Il rifugio di montagna nasconde e protegge, si presenta come un microcosmo dove si intrecciano le storie di persone dai trascorsi diversi, al riparo dagli sguardi del mondo di città, delle iperconnessioni tecnologiche: come scrive Aidala, la baita possiede «una sorta di potere magico: tessere legami tra persone che, se si fossero incontrate in qualsiasi altro luogo, avrebbero creduto di non avere nulla da spartire» . Nonostante questo, l’integrazione non è un processo immediato. Bea non solo è una delle poche donne che gravitano nell’universo della montagna popolato per lo più da uomini – escursionisti, pastori, malgari e alpinisti del Soccorso Alpino -, ma è diversa soprattutto perché non è nativa del luogo e quindi ritenuta, necessariamente, più debole, meno avvezza alle asperità del territorio e della vita. «Essere fumna già di per sé era uno svantaggio. Fossi nata in valle si sarebbe potuto sorvolare, ma io ero anche strangera, cittadina, un altro punto a sfavore».
Se La strangera fosse una montagna, se dovessi descrivere la struttura del romanzo alla stregua di un elemento naturale, penserei sicuramente a un altopiano fatto di distese verdissime illuminate da un sole chiaro, dove si sale piano e si rimane incantati ad ammirare i personaggi, i legami e le avventure quotidiane di Bea nella sua vita-rifugio.
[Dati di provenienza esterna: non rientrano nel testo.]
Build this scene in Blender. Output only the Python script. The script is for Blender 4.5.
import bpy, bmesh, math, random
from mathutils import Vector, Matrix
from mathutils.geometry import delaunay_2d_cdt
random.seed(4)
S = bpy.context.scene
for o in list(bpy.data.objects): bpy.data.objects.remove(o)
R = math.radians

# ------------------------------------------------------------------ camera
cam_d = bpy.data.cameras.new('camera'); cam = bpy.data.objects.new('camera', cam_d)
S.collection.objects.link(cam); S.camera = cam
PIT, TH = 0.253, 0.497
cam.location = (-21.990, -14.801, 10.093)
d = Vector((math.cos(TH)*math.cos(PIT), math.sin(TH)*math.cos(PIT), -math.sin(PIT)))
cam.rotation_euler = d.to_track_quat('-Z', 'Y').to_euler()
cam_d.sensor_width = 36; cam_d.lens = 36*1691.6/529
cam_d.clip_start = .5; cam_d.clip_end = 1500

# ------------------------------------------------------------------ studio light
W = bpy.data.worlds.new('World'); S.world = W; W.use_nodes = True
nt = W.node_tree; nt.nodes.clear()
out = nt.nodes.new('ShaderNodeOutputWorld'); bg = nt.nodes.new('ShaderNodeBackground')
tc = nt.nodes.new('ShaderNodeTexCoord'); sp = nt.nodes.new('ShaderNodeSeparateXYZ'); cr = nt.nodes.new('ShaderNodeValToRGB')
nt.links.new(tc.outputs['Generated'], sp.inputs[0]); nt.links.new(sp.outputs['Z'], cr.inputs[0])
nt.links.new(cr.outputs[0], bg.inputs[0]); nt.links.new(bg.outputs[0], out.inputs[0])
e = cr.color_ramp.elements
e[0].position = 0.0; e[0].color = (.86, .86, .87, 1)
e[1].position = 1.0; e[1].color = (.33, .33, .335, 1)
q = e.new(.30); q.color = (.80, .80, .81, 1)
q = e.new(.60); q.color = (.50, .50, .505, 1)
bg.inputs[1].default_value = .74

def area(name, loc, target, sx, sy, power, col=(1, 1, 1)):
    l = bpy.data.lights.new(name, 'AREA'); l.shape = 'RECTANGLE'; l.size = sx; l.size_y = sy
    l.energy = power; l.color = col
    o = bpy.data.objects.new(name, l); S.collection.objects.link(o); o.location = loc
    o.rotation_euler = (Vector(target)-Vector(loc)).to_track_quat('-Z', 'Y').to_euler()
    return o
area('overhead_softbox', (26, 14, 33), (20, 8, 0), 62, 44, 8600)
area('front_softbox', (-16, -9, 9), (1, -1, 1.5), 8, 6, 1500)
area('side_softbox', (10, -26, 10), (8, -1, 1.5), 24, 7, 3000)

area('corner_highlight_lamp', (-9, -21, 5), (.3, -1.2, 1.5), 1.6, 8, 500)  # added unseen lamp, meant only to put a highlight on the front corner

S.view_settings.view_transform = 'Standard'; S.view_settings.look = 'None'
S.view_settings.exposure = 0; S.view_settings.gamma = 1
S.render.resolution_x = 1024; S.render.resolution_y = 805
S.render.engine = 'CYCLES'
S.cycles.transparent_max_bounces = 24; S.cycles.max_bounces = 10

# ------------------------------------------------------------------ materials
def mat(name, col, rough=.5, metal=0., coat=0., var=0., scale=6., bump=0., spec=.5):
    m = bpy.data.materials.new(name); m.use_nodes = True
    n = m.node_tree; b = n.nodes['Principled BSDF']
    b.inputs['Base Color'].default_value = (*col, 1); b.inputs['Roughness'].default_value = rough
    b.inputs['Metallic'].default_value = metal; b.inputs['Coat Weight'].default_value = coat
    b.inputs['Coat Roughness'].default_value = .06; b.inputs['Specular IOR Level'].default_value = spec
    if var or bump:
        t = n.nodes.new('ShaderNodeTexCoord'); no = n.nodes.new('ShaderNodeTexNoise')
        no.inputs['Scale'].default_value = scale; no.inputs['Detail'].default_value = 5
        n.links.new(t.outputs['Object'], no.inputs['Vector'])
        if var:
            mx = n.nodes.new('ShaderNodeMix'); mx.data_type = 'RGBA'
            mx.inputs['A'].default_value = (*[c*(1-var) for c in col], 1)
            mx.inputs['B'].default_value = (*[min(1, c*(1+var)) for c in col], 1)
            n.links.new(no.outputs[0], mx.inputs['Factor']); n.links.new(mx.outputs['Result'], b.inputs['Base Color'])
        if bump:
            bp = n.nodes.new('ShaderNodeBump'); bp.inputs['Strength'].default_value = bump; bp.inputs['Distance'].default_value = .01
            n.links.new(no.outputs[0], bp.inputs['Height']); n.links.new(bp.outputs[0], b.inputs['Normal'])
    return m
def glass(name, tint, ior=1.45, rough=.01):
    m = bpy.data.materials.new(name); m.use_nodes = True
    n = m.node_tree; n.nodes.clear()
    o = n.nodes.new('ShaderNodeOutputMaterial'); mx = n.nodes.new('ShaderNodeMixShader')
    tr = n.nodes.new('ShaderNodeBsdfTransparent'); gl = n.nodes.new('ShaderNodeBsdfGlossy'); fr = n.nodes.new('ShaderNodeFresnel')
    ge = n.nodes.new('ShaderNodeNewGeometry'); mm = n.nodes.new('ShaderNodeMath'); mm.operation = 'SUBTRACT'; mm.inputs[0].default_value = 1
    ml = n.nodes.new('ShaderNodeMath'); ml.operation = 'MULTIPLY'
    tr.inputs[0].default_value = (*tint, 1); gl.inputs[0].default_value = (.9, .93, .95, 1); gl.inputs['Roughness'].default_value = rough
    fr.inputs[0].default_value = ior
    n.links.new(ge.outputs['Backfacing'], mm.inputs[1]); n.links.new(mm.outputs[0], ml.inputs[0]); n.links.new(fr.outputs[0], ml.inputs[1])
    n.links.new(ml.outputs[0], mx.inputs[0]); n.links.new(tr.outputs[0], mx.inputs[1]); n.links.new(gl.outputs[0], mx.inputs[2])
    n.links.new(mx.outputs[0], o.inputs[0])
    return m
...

La neve che arriva tardi o non arriva mai, i generatori che vanno in blocco, l’invasione dei topi, le tracce del lupo, fino ad arrivare all’episodio dei due escursionisti dispersi che segna forse il picco più alto nell’arco della narrazione, appena oltre la metà del romanzo.
Marta Aidala, in questi quaranta capitoli che scorrono veloci come il vento ma con le doverose pause per apprezzarne la voce, ci abbraccia nella sua montagna fatta di solitudine e di paura, ma anche di condivisione e di relazioni intime dove non servono troppe parole, in un mondo dove l’imprevedibilità delle condizioni atmosferiche e del nostro stato d’animo ci porta alla prudenza, all’analisi introspettiva e, perché no, a non dimenticare mai di portare con sé il ricambio di calzini, mutande, impermeabile e maglietta termica perché, si sa, in montagna può succedere di tutto, anche di trovarsi.

Marta Aidala, La strangera, Guanda, Parma 2024, 336 pp., € 18.